McEnerny-Ogle was one of several speakers at the local observance of National POW/MIA Recognition Day, hosted by the Community Military Appreciation Committee.

This year’s event was particularly poignant; just last month, a Clark County family received the remains of a loved one who was missing in action.

“In August, we recognized a soldier who came home from Korea after 66 years,” Larry Smith, co-chair of the committee, told the audience.

Billy Butz left Vancouver in 1950 when he was just 18 years old. He was listed as missing in action until 1953, when a review board changed his status to deceased. His family knew Butz would never come home, Smith said, but they held out hope they would be able to bury his remains.

That happened Aug. 12, when Butz was laid to rest in a military funeral at Evergreen Memorial Gardens Cemetery in Vancouver.

Butz’s family was recognized during Saturday’s event at the Armed Forces Reserve Center in Orchards, and speakers paid tribute to the families of those still waiting for their loved ones to come home.

“Let us remember the families of the missing who continue to burn the candle of hope,” said. Rep. Paul Harris, R-Vancouver.

Harris’ father served in the Navy during World War II.

“I can’t imagine what my life would’ve been like without my father in my life,” he said. “It certainly would be different than what it is today.”

Few people outside of those personally touched by POWs and MIAs know that the third Friday in September in National POW/MIA Recognition Day, said Col. Thomas Olson, the event’s keynote speaker. Events like Saturday’s serve as the parade other holidays receive, he said.

“In many ways, remembering is the most powerful thing we can do for our POWs and MIAs,” Olson said.

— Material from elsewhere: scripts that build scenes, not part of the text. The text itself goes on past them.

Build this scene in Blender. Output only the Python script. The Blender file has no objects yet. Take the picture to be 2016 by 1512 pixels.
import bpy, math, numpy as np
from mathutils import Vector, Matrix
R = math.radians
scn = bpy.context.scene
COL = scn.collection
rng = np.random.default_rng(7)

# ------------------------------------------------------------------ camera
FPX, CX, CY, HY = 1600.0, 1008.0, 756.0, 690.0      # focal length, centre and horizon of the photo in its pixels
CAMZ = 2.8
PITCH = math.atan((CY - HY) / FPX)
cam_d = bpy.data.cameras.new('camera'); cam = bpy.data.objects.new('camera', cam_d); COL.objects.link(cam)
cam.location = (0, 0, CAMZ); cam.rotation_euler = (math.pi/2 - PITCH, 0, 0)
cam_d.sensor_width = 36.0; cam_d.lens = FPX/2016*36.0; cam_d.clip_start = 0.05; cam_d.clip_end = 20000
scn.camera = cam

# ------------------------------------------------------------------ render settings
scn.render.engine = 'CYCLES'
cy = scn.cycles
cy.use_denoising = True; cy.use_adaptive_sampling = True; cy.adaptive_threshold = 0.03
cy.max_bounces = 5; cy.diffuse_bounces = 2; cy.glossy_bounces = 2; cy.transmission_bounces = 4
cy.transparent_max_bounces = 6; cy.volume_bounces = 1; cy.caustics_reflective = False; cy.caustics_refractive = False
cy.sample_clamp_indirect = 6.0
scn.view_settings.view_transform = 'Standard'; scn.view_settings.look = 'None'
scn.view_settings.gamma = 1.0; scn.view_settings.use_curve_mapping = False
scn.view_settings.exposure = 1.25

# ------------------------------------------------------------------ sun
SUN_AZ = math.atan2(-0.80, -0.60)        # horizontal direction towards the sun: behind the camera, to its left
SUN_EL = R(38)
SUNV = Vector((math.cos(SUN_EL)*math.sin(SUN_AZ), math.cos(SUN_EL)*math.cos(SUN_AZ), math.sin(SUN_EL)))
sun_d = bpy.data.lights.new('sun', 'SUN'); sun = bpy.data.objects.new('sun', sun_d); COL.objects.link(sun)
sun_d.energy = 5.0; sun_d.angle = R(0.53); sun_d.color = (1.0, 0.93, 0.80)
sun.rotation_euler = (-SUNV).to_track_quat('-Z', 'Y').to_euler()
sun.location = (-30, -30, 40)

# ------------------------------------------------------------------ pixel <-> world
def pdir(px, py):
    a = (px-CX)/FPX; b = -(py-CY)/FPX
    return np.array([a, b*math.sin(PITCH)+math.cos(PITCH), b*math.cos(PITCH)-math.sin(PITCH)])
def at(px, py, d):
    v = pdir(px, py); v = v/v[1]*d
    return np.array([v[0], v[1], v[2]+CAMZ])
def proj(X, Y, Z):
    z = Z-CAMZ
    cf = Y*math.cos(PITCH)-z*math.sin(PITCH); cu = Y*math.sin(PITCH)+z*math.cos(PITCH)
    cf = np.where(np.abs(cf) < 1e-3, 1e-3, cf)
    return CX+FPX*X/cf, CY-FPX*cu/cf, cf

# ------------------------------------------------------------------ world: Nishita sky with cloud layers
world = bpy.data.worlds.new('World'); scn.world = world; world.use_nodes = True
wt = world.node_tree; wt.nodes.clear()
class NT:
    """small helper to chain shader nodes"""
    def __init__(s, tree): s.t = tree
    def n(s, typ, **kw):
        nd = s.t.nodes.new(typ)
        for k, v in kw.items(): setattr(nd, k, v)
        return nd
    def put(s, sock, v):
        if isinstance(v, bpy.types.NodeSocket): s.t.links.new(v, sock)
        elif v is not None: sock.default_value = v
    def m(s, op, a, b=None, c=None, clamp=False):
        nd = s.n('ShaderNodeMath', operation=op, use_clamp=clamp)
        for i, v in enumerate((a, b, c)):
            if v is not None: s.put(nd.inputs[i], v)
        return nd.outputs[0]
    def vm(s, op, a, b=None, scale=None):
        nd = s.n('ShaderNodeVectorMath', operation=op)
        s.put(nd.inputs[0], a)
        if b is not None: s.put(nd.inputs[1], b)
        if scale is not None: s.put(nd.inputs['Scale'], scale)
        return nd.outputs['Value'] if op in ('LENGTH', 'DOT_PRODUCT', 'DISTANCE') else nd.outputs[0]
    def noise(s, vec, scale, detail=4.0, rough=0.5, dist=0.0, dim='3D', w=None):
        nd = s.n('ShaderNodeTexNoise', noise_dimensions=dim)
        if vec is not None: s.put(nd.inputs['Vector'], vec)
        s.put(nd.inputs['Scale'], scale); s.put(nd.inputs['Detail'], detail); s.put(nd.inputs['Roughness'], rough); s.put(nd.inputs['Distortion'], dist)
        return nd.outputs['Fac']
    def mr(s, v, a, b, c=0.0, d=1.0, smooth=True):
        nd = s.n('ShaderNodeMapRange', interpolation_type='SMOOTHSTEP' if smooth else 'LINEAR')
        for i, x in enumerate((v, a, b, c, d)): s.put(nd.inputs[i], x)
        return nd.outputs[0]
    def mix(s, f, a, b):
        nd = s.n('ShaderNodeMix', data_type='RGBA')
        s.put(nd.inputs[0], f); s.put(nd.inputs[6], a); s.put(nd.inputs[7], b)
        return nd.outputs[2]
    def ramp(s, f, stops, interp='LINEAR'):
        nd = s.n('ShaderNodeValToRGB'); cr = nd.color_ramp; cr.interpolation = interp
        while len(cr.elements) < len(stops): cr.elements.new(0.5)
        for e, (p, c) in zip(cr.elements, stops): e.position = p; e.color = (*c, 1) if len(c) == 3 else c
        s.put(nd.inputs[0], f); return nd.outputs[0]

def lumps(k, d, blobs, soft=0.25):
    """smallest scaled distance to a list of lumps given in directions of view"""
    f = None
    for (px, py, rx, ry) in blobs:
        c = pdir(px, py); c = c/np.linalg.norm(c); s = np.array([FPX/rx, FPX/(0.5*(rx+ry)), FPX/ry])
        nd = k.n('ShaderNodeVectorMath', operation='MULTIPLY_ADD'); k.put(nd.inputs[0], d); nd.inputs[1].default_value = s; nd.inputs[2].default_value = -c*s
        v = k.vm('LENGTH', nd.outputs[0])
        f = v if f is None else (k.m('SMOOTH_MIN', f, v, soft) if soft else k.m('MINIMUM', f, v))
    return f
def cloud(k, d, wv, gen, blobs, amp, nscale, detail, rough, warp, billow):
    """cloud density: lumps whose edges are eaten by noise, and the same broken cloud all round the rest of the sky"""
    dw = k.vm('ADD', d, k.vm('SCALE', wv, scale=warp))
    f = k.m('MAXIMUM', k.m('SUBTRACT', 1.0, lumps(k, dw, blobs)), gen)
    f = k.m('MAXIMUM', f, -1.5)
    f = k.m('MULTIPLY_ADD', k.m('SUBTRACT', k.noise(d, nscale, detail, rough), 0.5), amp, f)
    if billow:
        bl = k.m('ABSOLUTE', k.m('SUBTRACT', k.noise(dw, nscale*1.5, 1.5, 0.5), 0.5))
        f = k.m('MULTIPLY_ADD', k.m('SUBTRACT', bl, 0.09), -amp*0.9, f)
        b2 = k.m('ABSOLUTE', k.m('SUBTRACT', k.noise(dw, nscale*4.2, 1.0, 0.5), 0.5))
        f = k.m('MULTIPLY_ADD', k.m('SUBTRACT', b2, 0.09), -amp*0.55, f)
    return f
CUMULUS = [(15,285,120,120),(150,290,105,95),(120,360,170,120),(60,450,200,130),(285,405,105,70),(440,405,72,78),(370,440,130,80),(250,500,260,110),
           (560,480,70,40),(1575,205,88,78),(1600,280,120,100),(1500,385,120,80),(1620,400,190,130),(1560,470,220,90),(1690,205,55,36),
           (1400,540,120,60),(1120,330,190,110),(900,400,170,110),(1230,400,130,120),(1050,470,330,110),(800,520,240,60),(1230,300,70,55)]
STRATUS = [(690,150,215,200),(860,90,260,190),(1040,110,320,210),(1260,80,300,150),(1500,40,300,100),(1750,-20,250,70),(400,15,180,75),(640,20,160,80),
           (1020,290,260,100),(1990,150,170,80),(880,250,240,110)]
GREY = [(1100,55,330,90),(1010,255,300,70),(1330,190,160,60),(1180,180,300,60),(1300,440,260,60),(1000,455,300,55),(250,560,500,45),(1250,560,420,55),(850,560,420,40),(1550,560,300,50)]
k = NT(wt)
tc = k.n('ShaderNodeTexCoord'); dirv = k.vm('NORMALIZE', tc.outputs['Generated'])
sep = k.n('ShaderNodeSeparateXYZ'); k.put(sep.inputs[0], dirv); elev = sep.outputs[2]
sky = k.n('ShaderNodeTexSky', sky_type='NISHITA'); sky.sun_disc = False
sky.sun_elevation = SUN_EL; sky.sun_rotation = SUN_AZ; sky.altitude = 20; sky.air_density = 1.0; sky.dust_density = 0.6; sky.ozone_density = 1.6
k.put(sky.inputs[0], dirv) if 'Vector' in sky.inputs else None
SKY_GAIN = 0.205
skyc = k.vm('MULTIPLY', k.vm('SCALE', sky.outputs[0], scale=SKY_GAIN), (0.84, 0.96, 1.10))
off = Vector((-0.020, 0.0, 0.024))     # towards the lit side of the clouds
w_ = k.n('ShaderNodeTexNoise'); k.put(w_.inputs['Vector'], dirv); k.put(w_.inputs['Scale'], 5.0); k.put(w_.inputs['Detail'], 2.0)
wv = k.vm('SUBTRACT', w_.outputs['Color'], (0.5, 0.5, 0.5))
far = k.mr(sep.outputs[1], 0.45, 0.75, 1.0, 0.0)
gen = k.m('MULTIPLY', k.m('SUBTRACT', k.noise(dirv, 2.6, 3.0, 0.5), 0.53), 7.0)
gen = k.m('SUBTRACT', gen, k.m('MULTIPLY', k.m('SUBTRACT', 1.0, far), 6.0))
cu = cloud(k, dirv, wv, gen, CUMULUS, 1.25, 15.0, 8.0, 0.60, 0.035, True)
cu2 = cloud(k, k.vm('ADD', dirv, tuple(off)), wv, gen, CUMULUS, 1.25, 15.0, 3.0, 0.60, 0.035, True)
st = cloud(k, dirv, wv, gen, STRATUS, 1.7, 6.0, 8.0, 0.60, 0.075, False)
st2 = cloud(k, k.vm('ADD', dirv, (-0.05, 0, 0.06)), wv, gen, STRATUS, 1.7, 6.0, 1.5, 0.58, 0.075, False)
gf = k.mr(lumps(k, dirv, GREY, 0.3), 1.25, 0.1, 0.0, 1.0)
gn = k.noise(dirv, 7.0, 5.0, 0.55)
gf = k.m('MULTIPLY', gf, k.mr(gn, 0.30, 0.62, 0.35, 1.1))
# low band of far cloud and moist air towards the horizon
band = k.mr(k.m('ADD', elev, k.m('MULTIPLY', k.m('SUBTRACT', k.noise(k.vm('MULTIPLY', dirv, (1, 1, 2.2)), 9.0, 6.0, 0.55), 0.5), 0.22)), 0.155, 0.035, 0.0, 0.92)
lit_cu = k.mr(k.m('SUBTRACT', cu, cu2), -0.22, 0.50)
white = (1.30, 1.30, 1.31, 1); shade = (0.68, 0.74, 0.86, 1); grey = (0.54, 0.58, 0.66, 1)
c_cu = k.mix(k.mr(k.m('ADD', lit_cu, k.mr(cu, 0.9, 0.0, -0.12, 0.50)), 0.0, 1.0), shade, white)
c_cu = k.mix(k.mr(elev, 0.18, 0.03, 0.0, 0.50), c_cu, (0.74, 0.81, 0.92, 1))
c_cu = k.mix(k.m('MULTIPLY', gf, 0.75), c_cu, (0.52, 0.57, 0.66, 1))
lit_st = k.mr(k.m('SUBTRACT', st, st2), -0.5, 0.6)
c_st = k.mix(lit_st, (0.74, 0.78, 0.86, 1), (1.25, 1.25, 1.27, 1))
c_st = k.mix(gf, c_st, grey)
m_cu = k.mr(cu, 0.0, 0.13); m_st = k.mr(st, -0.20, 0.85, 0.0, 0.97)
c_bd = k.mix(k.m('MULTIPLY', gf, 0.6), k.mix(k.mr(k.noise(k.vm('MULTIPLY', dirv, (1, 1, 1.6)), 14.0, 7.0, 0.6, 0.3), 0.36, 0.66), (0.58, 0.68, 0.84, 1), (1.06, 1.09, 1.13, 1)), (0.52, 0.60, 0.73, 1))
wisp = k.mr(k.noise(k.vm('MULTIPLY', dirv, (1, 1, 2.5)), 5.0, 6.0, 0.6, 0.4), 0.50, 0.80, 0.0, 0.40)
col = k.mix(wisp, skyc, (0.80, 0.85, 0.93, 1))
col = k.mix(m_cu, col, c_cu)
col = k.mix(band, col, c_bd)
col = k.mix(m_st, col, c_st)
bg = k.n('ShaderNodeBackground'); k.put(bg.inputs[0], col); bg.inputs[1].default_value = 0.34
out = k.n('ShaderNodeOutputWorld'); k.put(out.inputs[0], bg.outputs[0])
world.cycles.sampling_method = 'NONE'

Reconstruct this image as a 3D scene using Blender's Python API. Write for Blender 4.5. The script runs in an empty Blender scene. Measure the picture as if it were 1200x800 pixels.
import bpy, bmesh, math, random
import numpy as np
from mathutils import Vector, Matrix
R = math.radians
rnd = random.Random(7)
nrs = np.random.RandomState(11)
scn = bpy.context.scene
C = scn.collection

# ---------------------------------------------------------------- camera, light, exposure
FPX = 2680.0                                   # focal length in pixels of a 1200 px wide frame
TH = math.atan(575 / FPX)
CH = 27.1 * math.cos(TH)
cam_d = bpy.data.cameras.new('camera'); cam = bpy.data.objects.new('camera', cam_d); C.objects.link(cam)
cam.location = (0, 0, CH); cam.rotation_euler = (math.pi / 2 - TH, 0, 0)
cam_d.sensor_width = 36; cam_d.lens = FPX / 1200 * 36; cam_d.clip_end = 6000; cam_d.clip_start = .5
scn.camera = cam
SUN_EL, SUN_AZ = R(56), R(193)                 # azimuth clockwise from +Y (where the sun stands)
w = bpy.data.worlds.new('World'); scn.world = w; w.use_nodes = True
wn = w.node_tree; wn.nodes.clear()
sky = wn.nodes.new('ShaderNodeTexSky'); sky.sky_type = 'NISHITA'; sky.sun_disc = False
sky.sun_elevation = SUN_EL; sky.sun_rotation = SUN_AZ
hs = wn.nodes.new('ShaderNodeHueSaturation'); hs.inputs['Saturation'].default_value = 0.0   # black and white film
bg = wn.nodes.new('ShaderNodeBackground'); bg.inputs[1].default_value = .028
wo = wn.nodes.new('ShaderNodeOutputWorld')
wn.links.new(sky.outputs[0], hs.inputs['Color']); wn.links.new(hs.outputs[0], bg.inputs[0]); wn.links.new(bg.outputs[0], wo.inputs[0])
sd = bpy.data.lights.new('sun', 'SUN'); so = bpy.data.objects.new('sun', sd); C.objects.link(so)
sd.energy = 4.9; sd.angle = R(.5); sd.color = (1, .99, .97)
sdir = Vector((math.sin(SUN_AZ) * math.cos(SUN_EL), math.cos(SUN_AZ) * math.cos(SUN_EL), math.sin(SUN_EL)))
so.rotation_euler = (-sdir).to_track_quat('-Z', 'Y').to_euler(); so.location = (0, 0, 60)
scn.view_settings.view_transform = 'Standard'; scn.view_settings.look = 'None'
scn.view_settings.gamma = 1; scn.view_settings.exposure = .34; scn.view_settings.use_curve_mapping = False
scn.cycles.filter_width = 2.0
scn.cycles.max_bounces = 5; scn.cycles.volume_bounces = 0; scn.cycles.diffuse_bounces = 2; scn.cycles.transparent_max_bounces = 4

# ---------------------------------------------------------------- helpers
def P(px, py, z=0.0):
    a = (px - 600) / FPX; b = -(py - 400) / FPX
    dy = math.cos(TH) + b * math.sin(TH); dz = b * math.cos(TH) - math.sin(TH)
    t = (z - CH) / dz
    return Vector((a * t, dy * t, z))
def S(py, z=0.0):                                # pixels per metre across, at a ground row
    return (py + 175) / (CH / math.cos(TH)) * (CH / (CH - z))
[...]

Wreaths placed at the reserve center’s POW/MIA monument honored those who are unaccounted for (7,946 soldiers from the Korean War and 83,414 since World War II), captured as prisoners of war (7,140 from the Korean War and 142,247 since World War II) and those who died in captivity (2,701 from the Korean War and 17,010 since World War II).

“Today we fly the black and white flag across the country,” Harris said. “These patriots deserve to be remembered.”